Elsewhere in the world, these concerns continue to ratchet up international tensions. Last week, the Dominican Republic shut down its border and sent military units to the area over an unauthorized construction project in Haitian territory along the countries’ shared Massacre River. The situation could be especially hard to curtail, given that the essentially non-existent Haitian government has minimal control over its national territory. The Haitian prime minister himself has said the state is not involved in the project. Earlier this summer, the already-shaky diplomatic engagement between Iran and the Taliban was threatened as their troops began fighting along their countries’ border in a dispute over the Helmand River. In Iraq, a spokesperson for the national water ministry also announced over the summer that the country’s water reserves had sunk to half the prior year’s levels, marking the lowest levels in Iraq’s known history. The ministry also expects the country’s two main rivers, the Tigris and the Euphrates, to completely dry up by 2040. The country’s problems hail not only from climate disruptions, but also management related to unauthorized water-use projects as well as dams in Türkye and Iran. In Central Asia, where energy ambitions related to hydroelectric dams also pose a challenge for resource sharing, tensions in 2012 led the president of Uzbekistan to explicitly warn his neighbors that water competition could “deteriorate to the point where … even wars could be the result.”

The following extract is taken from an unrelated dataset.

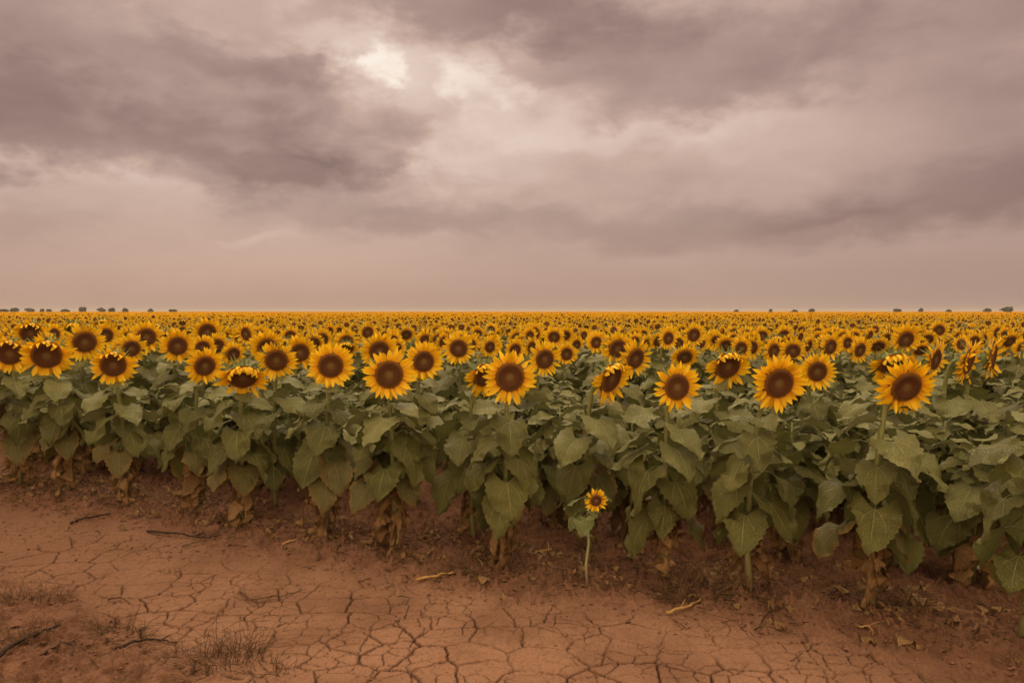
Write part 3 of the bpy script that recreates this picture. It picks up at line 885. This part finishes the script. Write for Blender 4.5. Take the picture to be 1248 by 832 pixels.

One of the most pronounced international disputes over water rights may be in Egypt, whose self-declared state of “water poverty” will only be compounded by threats to its Nile River claims stemming from an Ethiopian dam project. Nearing completion, what will soon be the continent’s largest hydroelectric dam has drawn severe criticism from Egyptian officials, as Ethiopia has signaled it will not abide by a century-old treaty that gives Egypt (and to a lesser extent, Sudan) substantial water rights over the Nile. While Ethiopia sees the electricity-generating dam as a means of vaulting itself into the ranks of the middle-income states, the project is so detested in Egypt that its politicians in 2013 suggested arming Ethiopian rebel groups to sabotage the dam or using their own military forces to bomb it. Prior to being deposed, Egypt’s former president, Mohammed Morsi, had also threatened Ethiopia with war over the dam, and though the current president once said a military response was inappropriate, following years of failed negotiations, Abdel Fattah El Sisi has reiterated that “all options are open.”